Granted, it absolutely could. Renegotiating and extending Markkanen cannot purely be considered a ploy to increase his trade value. He will command a better return if he’s moved with multiple years left on his deal, but you don’t risk punting on another high-end lottery spot to nab a couple of extra first-round picks or prospects from other teams.
Conventional wisdom dictates the Jazz will now travel down one of two paths: They can look to leverage their prospects, future first-rounders galore and conveniently priced matching salaries into a win-now acquisition or two. Or they can look to strip the roster around Markkanen bare—so much so that not even another All-Star season from him will win them too many games.
“Well-actually” superheroes will insist Utah needn’t do either of these things. The Portland Trail Blazers are currently the only Western Conference squad that doesn’t appear interested in winning next season, which will repress the Jazz’s victory total by default, and the organization can always shut down its best players rather than jettison them.
This is a fair point. It’s also a regular-season plot Utah has played out in each of the past two years. In both cases, the Jazz ended up in the latter half of the lottery.
That can’t happen again. Unless, of course, Utah believes it already has #TheGuy in its clutches. Which it doesn’t. The Jazz wouldn’t even have listened to Markkanen offers if they believed he was primary-cornerstone material. Nobody else comes close to fitting the bill—though, to be fair, we need more information on Keyonte George, Taylor Hendricks and Cody Williams.
Bank on Utah being more proactive this time around. If yours truly were running the team, this would entail acting like buyers.
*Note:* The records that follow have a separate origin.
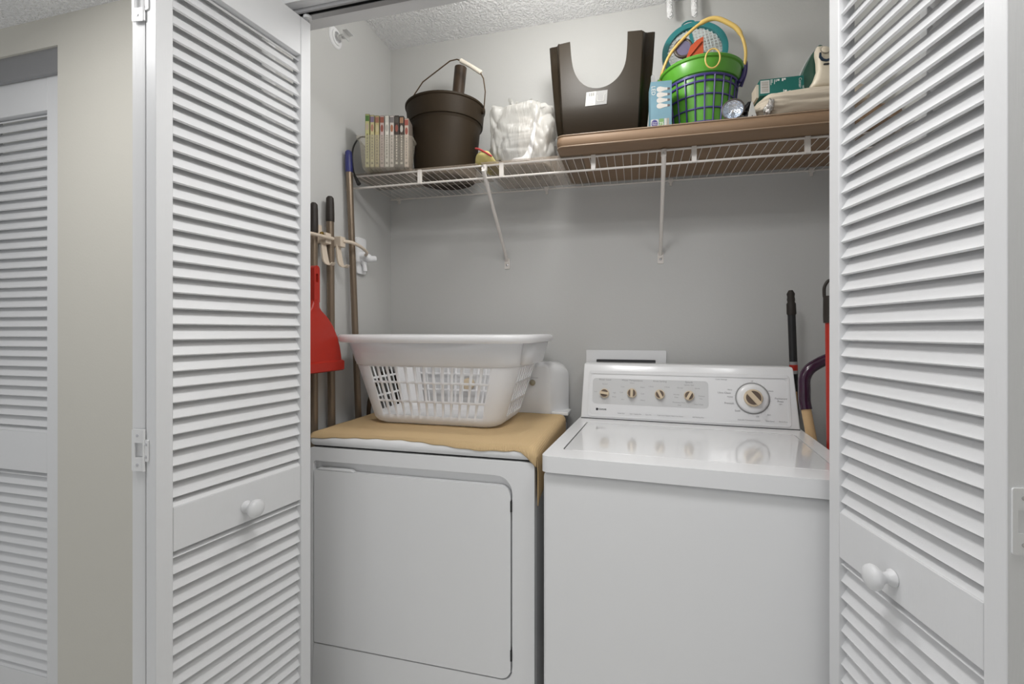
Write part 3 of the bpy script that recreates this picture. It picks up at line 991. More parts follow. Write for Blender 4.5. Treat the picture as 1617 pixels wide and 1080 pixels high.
for s in (-1, 1):
    MB().lathe([(.011, -.003), (.011, .006), (.006, .008)], 16, None, T(-.702 + s * .147, 1.665, qz + .252) @ RY(90 * s)).build('handle_ear', M['bucket_brown'], bu, smooth=40)
tb = MB()
Xt = T(-.695, 1.690, qz + .012) @ RY(5.5) @ RX(-1)
tb.lathe([(.022, 0), (.0235, .432), (.0235, .436), (.0205, .436), (.019, .41), (.002, .405)], 24, None, Xt)
tag(tb.build('cardboard_tube', M['brown_tube'], None, smooth=35, loc=(-.695, 1.690, qz + .012)), 'brown tube standing up out of the dark brown bucket', 'tube')

# ---------------------------------------------------------------- white shopping bag with its contents
gz = zs(-.38) + .003
def bagpt(u, v):
    a = 2 * PI * u
    t = v
    c, s = math.cos(a), math.sin(a)
    e = .34
    sx = math.copysign(abs(c) ** e, c)
    sy = math.copysign(abs(s) ** e, s)
    cx, cy = -.387, 1.640
    hx = .110 + .005 * math.sin(t * PI)
    hy = .100
    zt = .205
    if t < .72:
        q = t / .72
        k = 1 - .10 * (1 - q) ** 3 - .03 * q
        z = gz + .002 + zt * q * .93
    else:
        q = (t - .72) / .28
        k = .97 * math.cos(q * PI / 2) ** .55
        z = gz + zt * .93 + .030 * math.sin(q * PI / 2)
    x, y = cx + sx * hx * k, cy + sy * hy * k
    P_ = Vector((x, y, z))
    zz_ = z - gz
    q1, l1 = x * .80 - zz_ * .60, x * .60 + zz_ * .80
    q2, l2 = x * .90 + zz_ * .45, -x * .45 + zz_ * .90
    w1, w2 = Vector((q1 * 34, l1 * 7, y * 12)), Vector((q2 * 46, l2 * 9, y * 14 + 5))
    fold = abs(noise.noise(w1)) * .026 + abs(noise.noise(w2)) * .016 + noise.noise(Vector((x * 9, y * 9, z * 9))) * .012 - .009
    n_ = Vector((sx * .8, sy, .6 if t > .7 else 0)).normalized()
    P_ += n_ * fold * min(1, t * 5 + .15)
    P_.z = max(P_.z, gz + .0005 + .021 * max(0, min(1, (-.430 - P_.x) / .02)))
    return P_
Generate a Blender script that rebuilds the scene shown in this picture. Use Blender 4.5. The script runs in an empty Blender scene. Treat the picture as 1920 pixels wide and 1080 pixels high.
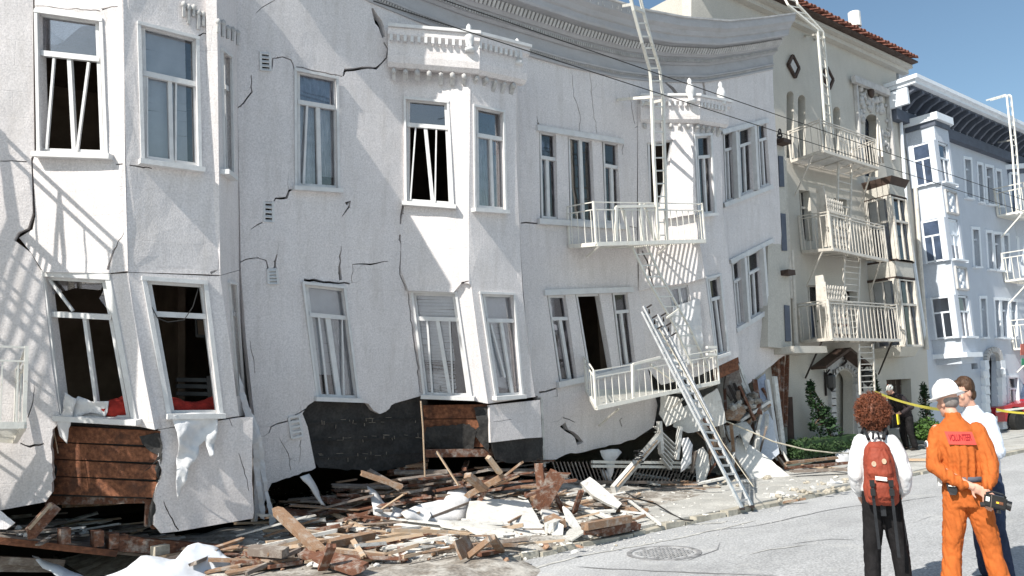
import bpy, bmesh, math, random
from mathutils import Vector, Matrix, noise
from mathutils.geometry import delaunay_2d_cdt
random.seed(7)
R = math.radians
SC = bpy.context.scene
COL = SC.collection

# ------------------------------------------------------------------ camera, world, sun, exposure
FPX = 1500.0
PSI, PITCH, ROLL = R(51.0), R(7.93), R(3.0)
CAM = Vector((0, -10.9, 1.85))
_h = Vector((math.cos(PSI), math.sin(PSI), 0)); _z = Vector((0, 0, 1))
CF = _h * math.cos(PITCH) + _z * math.sin(PITCH)
_r0 = Vector((math.sin(PSI), -math.cos(PSI), 0)); _u0 = _r0.cross(CF)
CR = _r0 * math.cos(ROLL) - _u0 * math.sin(ROLL)
CU = _u0 * math.cos(ROLL) + _r0 * math.sin(ROLL)
cd = bpy.data.cameras.new('camera'); cam = bpy.data.objects.new('camera', cd); COL.objects.link(cam)
cd.sensor_width = 36; cd.lens = 36 * FPX / 1920; cd.clip_start = .1; cd.clip_end = 3000
cam.matrix_world = Matrix(((CR.x, CU.x, -CF.x, CAM.x), (CR.y, CU.y, -CF.y, CAM.y), (CR.z, CU.z, -CF.z, CAM.z), (0, 0, 0, 1)))
SC.camera = cam

SUN = Vector((-1.0, -.20, .95)).normalized()
w = bpy.data.worlds.new('World'); SC.world = w; w.use_nodes = True
nt = w.node_tree; bg = nt.nodes['Background']
sky = nt.nodes.new('ShaderNodeTexSky'); sky.sky_type = 'NISHITA'; sky.sun_disc = False
sky.sun_elevation = math.asin(SUN.z); sky.sun_rotation = math.atan2(SUN.x, SUN.y)
sky.air_density = 1.0; sky.dust_density = 1.2; sky.ozone_density = 1.2
tint = nt.nodes.new('ShaderNodeVectorMath'); tint.operation = 'MULTIPLY'; tint.inputs[1].default_value = (.97, 1.05, 1.0)
nt.links.new(sky.outputs[0], tint.inputs[0]); nt.links.new(tint.outputs[0], bg.inputs[0]); bg.inputs[1].default_value = .108
sl = bpy.data.lights.new('sun', 'SUN'); sl.energy = 5.0; sl.angle = R(.53); sl.color = (1, .95, .87)
so = bpy.data.objects.new('sun', sl); COL.objects.link(so)
so.rotation_euler = SUN.to_track_quat('Z', 'Y').to_euler()
so.location = (0, 0, 30)
SC.view_settings.view_transform = 'Standard'; SC.view_settings.look = 'None'
SC.view_settings.exposure = .44; SC.view_settings.gamma = 1
SC.view_settings.use_curve_mapping = False

# ------------------------------------------------------------------ picture ray helpers: a direction seen from the street corner meets a real plane
def ray(px, py): return CF * FPX + CR * (px - 960) - CU * (py - 540)
def hit(px, py, pl, off=0.0):
    p, n = pl; d = ray(px, py)
    return CAM + d * (((p - CAM).dot(n) + off) / d.dot(n))
LEAN = R(5)
WALL = (Vector((0, 0, 0)), Vector((0, -math.cos(LEAN), -math.sin(LEAN))))
VERT = (Vector((0, 0, 0)), Vector((0, -1, 0)))
def wp(px, py, d=0): return hit(px, py, WALL, d)
def vp(px, py, d=0): return hit(px, py, VERT, d)
def yp(px, py, Y): return hit(px, py, (Vector((0, Y, 0)), Vector((0, -1, 0))))
def gp(px, py, z=0): return hit(px, py, (Vector((0, 0, z)), Vector((0, 0, 1))))
def pl3(a, b, c):
    n = (b - a).cross(c - a).normalized()
    if n.dot(CAM - a) < 0: n = -n
    return (a, n)

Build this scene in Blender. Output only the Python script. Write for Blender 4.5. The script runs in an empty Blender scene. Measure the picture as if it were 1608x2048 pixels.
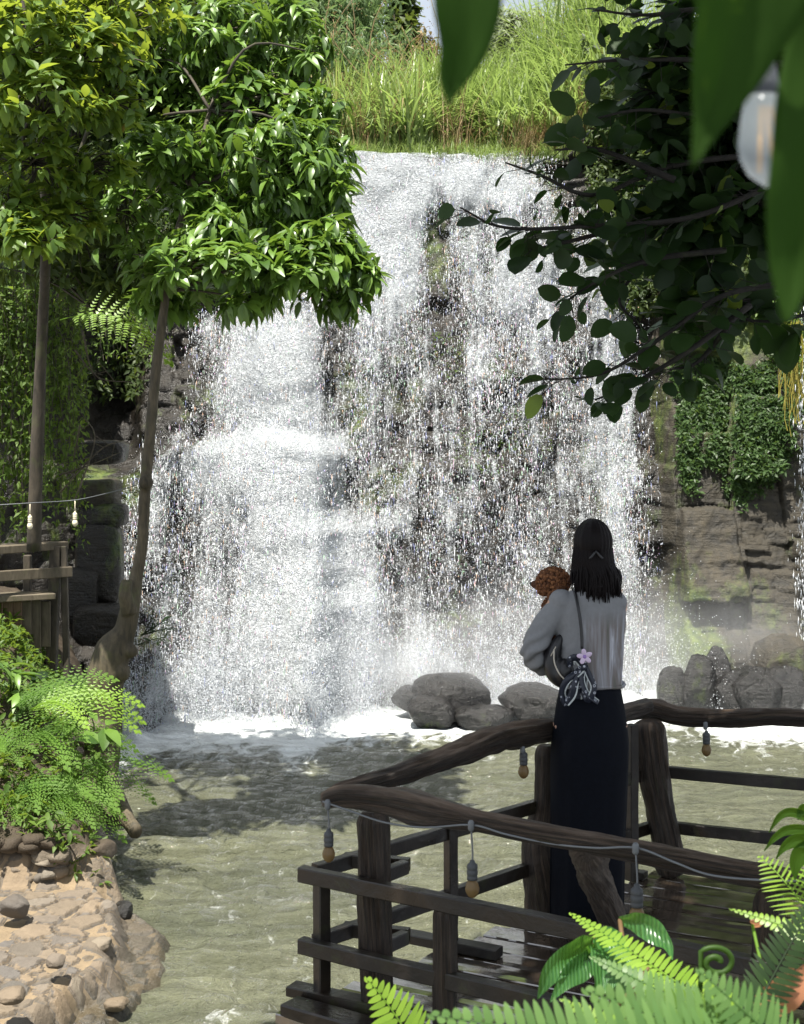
import bpy, math, random
import numpy as np
from mathutils import Vector, Matrix

random.seed(7)
rng = np.random.default_rng(11)
scene = bpy.context.scene

# ------------------------------------------------------------------ camera
F, E, HY = 2900.0, 2.95, 870.0          # focal length in px, eye height, horizon row
cam_d = bpy.data.cameras.new('camera')
cam = bpy.data.objects.new('camera', cam_d)
scene.collection.objects.link(cam)
cam.location = (0, 0, E)
cam.rotation_euler = (math.radians(90), 0, 0)
cam_d.sensor_fit = 'HORIZONTAL'
cam_d.sensor_width = 36.0
cam_d.lens = 36.0 * F / 1608.0
# portrait frame: shift is measured in units of the larger side
cam_d.shift_y = -(1024.0 - HY) / 1608.0
cam_d.clip_start = 0.05
cam_d.clip_end = 500
cam_d.dof.use_dof = True
cam_d.dof.focus_distance = 7.5
cam_d.dof.aperture_fstop = 15.0
scene.camera = cam

# ------------------------------------------------------------------ sky + sun
SUN_AZ, SUN_EL = math.radians(207), math.radians(69)
SUND = Vector((math.sin(SUN_AZ) * math.cos(SUN_EL), math.cos(SUN_AZ) * math.cos(SUN_EL), math.sin(SUN_EL)))
world = bpy.data.worlds.new('World')
scene.world = world
world.use_nodes = True
wnt = world.node_tree
bg = wnt.nodes['Background']
sky = wnt.nodes.new('ShaderNodeTexSky')
sky.sky_type = 'NISHITA'
sky.sun_disc = False
sky.sun_elevation = SUN_EL
sky.sun_rotation = SUN_AZ
sky.dust_density = 1.6
# thin bright cloud over part of the sky
wtc = wnt.nodes.new('ShaderNodeTexCoord')
wmp = wnt.nodes.new('ShaderNodeMapping'); wmp.inputs['Scale'].default_value = (1, 1, 2.5); wnt.links.new(wtc.outputs['Generated'], wmp.inputs[0])
wno = wnt.nodes.new('ShaderNodeTexNoise'); wno.inputs['Scale'].default_value = 3.0; wno.inputs['Detail'].default_value = 5; wnt.links.new(wmp.outputs[0], wno.inputs[0])
wmr = wnt.nodes.new('ShaderNodeMapRange'); wmr.inputs[1].default_value = .38; wmr.inputs[2].default_value = .62; wmr.inputs[3].default_value = .5; wmr.inputs[4].default_value = .95; wnt.links.new(wno.outputs[0], wmr.inputs[0])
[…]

But team CEO Danny Ainge doesn’t seem like one to go that route.
If that’s his prerogative, Collin Sexton, Jordan Clarkson, John Collins and, apparently, Walker Kessler should be up for grabs right now. And look, if we’re being brutally honest, that goes for everyone else in town other than Williams and Markkanen. Utah has neither the incumbents nor the as-is lottery trajectory to be overly romantic about what’s already in place.